To make the calls appear genuine, Reese and other inmates created fictitious voicemail greetings on their contraband cellular phones, identifying themselves as members of legitimate law enforcement agencies such as the US Marshal Service. If a victim wanted to pay a fine, the inmates instructed them to buy pre-paid cash cards and provide the cash card’s account number, or the victim could wire money directly into a pre-paid debit card account held by the inmates or one of the co-conspirators. On the basis of these false representations, the victims electronically transferred money to the inmates, believing that the funds would be used to pay the fine.

After a victim provided an inmate with the account number of the pre-paid cash card, the inmates used their contraband cellular phones to contact co-conspirators who were not incarcerated and requested that the money be transferred from the cash card purchased by the victims to a pre-paid debit card owned by the co-conspirators. The co-conspirators would then withdraw the victim’s money from an ATM or from a retail store.

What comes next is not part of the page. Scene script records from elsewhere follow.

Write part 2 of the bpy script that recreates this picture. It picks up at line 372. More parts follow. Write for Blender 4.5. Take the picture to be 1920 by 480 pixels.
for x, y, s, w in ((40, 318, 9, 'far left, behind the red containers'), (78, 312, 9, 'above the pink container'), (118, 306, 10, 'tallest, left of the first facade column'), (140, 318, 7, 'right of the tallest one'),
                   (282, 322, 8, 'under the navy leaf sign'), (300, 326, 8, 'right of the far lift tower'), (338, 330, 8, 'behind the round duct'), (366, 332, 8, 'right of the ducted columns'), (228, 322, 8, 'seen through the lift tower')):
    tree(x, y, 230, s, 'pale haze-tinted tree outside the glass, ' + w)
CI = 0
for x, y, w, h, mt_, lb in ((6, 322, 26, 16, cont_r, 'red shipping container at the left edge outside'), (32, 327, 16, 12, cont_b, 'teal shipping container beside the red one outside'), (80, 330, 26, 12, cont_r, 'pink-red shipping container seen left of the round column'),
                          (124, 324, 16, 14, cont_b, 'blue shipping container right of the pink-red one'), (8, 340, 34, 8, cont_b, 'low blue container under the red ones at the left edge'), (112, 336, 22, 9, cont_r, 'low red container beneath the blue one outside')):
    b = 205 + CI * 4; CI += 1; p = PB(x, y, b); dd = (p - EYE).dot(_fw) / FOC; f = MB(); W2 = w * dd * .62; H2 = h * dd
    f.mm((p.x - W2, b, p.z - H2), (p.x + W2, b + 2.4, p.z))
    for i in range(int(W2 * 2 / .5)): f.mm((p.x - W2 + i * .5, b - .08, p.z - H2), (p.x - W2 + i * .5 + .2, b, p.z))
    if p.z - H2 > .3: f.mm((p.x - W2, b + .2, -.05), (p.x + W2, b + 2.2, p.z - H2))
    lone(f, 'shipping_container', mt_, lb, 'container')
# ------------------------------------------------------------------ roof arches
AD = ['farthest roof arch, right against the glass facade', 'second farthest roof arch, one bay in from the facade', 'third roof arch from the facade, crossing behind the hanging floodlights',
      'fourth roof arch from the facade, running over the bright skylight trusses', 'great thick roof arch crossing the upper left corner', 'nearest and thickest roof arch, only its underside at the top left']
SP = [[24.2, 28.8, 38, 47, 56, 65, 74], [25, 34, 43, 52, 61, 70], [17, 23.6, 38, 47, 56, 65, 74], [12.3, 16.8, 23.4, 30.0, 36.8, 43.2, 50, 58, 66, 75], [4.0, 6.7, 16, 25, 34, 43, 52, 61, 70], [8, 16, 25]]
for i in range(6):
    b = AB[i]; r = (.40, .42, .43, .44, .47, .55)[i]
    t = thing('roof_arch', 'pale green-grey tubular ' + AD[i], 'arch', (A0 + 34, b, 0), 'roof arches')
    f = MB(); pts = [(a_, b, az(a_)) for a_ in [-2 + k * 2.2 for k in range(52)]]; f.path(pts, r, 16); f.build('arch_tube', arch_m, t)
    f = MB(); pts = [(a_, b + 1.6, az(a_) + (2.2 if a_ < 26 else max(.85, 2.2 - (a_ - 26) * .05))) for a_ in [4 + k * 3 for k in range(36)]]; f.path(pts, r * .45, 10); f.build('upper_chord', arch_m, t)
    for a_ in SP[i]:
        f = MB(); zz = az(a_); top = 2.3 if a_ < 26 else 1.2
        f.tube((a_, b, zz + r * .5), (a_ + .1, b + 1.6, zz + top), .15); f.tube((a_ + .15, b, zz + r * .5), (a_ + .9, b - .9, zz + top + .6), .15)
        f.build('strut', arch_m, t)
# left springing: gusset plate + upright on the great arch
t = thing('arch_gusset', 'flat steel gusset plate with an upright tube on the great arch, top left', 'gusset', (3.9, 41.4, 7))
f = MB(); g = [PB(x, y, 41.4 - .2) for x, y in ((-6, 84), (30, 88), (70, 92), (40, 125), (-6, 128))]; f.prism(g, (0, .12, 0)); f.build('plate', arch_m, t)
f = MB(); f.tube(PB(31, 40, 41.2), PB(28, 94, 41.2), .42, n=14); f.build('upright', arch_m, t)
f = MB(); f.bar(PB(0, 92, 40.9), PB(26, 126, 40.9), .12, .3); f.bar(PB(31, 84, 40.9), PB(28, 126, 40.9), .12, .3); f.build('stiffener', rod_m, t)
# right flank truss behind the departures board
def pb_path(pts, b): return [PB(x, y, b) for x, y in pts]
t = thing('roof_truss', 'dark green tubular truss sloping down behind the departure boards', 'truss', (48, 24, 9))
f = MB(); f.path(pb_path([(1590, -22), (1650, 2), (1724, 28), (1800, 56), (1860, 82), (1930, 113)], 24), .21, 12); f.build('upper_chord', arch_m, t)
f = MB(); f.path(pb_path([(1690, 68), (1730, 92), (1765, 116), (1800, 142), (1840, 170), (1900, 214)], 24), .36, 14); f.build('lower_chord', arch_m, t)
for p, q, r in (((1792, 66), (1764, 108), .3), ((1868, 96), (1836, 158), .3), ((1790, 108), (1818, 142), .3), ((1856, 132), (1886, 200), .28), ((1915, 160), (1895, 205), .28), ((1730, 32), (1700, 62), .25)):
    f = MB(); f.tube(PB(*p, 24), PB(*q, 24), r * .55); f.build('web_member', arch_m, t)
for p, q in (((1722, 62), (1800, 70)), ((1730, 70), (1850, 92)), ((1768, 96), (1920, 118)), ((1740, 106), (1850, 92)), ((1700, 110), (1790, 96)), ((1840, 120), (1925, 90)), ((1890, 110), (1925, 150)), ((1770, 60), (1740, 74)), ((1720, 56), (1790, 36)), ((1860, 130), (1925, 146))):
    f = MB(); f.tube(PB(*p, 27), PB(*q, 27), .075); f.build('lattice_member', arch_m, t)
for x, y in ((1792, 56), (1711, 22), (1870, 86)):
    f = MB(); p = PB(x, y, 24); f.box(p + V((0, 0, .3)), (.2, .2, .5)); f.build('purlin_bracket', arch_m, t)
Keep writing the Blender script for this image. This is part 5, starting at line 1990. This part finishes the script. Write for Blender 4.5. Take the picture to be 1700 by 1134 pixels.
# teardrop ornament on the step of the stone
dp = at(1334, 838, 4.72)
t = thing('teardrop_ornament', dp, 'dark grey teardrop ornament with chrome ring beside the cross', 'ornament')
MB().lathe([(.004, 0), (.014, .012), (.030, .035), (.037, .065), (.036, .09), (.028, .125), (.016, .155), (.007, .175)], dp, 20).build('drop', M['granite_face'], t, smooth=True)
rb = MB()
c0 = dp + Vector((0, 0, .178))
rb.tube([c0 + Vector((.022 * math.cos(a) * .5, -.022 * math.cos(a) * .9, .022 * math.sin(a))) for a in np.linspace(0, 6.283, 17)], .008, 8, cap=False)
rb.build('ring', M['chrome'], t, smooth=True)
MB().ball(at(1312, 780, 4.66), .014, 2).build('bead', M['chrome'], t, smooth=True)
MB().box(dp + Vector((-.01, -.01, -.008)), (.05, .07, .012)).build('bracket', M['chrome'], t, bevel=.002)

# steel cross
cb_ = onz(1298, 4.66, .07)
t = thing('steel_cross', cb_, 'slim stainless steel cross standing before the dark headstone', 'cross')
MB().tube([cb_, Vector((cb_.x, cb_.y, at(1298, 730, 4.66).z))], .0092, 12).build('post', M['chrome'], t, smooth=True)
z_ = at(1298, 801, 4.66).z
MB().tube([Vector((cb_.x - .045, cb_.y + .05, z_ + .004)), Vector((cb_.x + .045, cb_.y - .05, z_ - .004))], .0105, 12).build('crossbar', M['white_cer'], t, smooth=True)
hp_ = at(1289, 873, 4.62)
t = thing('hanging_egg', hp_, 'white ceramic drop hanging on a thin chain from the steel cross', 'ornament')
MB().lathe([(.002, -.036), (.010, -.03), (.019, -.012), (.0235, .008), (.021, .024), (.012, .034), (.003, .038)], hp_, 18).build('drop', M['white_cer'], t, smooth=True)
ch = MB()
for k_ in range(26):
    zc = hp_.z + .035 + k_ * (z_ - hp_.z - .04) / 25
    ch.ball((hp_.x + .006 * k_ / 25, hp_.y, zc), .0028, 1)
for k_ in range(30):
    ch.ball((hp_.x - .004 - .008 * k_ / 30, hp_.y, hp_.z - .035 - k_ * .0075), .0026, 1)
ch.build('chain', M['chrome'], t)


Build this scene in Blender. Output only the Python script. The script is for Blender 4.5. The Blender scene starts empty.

In August of 2016, two people in the Western District of Louisiana, ages 75 and 78, fell victim to Reese’s scheme. The victims trusted the callers, who were inmates impersonating legitimate law enforcement officers, and paid them to have the alleged warrants for their arrest for failing to appear for jury duty dismissed. Reese and his co-conspirators received $9,797.95 from the two victims.

The FBI and US Marshals Service investigated the case, which was prosecuted by Assistant US Attorney Mary J. Mudrick.